Laurie’s photo

When Laurie posted the image on Facebook, I was caught completely by surprise. My eyes filled with tears and I stopped breathing. I had no pictures. My mother had saved a few, but by the time my brother and I cleaned the house after mom passed, the pictures were gone. Mom loved Celeste, too.

A writer. A thinker. Compassionate, soulful and deep. Her eyes look at me now accusing – and I don’t have the words to respond. She teaches Blake, Coleridge, and Wordsworth to spellbound students at Berkeley. I just survived. She deserves more now. She deserved more then.

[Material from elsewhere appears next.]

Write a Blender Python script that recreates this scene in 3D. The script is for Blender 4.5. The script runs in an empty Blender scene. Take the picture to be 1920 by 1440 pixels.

Celeste. She was an undergrad at Penn, getting her bachelors and masters concurrently, destined for doctoral work through a fellowship at Yale. On a whim, she took a part time job at a pizza shop just off campus, within sight of the highrise dorms. I was running the ovens in the shop and closing up at night. She was different than any of the other students we’d hired; different than anyone I’d known. Tall, lean, agile, she was quick to laugh, quicker with a comeback and brilliantly engaging in even the most casual conversation. Through her influence I read Mysteries of Udolpho and Melmouth the Wanderer. I developed a fondness for Blake and Coleridge, and an immature awareness of Spencer and Milton. I was engaged by the criticism of Harold Bloom, and the place held by Marx, Nietsche, and the Transcendentalists in literary criticism. I appreciated the simple and anticipated the profound. Celeste.